**SHORT EXERCISE**
Please take the entries below from the first line through the line containing "sc.view_settings.gamma = 1" and repeat them exactly, leaving out everything after.

[Start RECORDS FOR PROCESSING]

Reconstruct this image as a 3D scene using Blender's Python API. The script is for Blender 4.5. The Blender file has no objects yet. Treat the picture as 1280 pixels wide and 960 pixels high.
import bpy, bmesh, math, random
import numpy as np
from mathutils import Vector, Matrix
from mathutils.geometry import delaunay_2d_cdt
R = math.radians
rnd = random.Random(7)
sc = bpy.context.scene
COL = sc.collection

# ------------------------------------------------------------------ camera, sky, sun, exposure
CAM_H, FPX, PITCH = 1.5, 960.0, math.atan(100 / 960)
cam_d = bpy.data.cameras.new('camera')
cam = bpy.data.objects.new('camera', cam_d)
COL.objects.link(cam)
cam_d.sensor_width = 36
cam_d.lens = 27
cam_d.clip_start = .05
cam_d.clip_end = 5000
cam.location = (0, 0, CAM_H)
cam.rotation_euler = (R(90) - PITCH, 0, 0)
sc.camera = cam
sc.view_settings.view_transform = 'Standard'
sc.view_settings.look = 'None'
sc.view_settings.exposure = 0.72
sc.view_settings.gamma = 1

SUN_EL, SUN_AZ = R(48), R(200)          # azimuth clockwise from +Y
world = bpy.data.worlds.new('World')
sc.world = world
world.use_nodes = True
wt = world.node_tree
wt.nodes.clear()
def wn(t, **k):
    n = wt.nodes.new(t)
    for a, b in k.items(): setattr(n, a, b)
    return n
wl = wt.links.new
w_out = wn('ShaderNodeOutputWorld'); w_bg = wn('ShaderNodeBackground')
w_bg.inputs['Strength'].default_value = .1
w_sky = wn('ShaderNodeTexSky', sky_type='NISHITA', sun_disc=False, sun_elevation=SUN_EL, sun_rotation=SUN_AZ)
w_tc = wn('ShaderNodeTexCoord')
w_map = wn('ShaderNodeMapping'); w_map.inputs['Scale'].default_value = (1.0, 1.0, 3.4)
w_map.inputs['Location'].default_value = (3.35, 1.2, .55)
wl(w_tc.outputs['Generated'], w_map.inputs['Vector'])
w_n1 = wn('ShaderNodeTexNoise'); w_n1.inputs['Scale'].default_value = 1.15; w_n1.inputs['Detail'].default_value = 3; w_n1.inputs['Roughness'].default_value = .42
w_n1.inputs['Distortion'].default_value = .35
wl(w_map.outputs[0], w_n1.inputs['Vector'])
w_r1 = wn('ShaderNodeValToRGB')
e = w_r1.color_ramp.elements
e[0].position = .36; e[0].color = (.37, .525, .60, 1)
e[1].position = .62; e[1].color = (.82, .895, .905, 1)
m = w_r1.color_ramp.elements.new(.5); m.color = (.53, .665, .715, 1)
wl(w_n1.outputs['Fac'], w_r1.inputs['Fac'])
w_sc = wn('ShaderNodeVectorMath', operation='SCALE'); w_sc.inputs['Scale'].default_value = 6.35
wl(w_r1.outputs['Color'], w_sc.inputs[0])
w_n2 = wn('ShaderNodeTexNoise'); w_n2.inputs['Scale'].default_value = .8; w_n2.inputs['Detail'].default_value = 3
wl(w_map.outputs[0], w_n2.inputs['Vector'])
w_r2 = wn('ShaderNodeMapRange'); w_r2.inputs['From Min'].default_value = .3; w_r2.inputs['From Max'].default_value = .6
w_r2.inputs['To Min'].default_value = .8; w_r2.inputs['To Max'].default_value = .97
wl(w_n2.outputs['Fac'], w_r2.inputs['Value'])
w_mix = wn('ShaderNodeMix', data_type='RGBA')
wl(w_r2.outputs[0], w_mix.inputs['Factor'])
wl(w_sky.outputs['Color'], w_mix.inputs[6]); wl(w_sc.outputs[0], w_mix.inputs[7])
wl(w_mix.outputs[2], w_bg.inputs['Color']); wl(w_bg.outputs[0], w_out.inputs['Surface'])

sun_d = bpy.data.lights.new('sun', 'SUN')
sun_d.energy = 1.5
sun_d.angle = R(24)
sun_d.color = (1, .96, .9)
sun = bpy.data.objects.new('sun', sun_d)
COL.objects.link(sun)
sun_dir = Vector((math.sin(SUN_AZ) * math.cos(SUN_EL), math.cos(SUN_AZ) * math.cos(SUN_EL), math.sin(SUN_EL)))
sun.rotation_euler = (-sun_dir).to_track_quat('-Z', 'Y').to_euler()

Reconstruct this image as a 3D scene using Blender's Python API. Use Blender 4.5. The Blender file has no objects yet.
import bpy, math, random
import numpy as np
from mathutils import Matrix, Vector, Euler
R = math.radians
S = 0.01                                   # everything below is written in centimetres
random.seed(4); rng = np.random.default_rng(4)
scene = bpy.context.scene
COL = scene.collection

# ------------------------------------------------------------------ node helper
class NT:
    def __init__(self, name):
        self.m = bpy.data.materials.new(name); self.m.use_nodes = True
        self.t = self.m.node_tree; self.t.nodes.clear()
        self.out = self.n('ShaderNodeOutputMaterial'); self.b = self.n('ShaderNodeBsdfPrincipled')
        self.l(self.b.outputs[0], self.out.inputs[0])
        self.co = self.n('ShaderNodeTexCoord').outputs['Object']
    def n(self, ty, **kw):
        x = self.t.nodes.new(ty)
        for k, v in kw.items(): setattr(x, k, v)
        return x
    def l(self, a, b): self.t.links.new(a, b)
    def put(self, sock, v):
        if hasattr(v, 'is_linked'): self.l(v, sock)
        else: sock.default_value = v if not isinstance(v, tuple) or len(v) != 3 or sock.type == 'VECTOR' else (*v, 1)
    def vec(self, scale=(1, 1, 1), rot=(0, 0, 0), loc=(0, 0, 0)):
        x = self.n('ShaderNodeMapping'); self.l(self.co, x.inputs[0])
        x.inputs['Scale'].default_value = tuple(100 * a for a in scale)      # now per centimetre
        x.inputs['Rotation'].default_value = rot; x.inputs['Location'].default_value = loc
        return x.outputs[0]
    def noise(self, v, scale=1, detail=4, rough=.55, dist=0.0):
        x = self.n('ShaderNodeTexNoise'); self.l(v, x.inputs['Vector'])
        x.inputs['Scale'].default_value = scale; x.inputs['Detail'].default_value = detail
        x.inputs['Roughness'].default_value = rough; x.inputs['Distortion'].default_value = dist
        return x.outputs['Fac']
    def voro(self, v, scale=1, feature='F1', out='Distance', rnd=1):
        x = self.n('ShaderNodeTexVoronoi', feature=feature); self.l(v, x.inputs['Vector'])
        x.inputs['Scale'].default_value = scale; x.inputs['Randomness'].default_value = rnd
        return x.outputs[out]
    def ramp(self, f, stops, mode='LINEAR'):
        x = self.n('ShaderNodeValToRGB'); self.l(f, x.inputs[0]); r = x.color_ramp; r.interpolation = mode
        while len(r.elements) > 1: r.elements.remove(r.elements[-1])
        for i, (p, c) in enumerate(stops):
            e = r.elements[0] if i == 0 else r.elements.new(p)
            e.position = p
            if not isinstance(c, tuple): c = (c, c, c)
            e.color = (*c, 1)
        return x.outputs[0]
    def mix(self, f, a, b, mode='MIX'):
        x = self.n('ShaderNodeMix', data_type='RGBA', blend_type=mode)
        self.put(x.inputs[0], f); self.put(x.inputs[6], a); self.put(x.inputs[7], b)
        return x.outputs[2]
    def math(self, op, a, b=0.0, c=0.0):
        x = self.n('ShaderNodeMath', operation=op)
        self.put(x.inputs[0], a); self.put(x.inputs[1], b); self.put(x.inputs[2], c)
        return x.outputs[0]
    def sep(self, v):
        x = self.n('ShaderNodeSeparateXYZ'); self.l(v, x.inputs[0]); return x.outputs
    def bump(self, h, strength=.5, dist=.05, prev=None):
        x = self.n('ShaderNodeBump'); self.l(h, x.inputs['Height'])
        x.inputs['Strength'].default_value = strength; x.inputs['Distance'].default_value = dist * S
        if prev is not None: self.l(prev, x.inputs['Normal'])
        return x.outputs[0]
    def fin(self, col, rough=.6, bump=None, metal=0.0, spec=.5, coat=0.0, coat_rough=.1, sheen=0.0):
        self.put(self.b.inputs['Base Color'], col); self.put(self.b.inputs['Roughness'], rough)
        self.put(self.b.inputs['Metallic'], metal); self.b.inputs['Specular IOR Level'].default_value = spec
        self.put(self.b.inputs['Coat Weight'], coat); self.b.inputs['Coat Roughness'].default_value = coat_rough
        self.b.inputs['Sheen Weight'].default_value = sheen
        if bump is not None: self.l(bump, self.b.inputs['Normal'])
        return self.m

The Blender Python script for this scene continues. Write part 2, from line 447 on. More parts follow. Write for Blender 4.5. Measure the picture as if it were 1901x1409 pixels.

[End RECORDS FOR PROCESSING]

**CORRECT RESPONSE**
Reconstruct this image as a 3D scene using Blender's Python API. The script is for Blender 4.5. The Blender file has no objects yet. Treat the picture as 1280 pixels wide and 960 pixels high.
import bpy, bmesh, math, random
import numpy as np
from mathutils import Vector, Matrix
from mathutils.geometry import delaunay_2d_cdt
R = math.radians
rnd = random.Random(7)
sc = bpy.context.scene
COL = sc.collection

# ------------------------------------------------------------------ camera, sky, sun, exposure
CAM_H, FPX, PITCH = 1.5, 960.0, math.atan(100 / 960)
cam_d = bpy.data.cameras.new('camera')
cam = bpy.data.objects.new('camera', cam_d)
COL.objects.link(cam)
cam_d.sensor_width = 36
cam_d.lens = 27
cam_d.clip_start = .05
cam_d.clip_end = 5000
cam.location = (0, 0, CAM_H)
cam.rotation_euler = (R(90) - PITCH, 0, 0)
sc.camera = cam
sc.view_settings.view_transform = 'Standard'
sc.view_settings.look = 'None'
sc.view_settings.exposure = 0.72
sc.view_settings.gamma = 1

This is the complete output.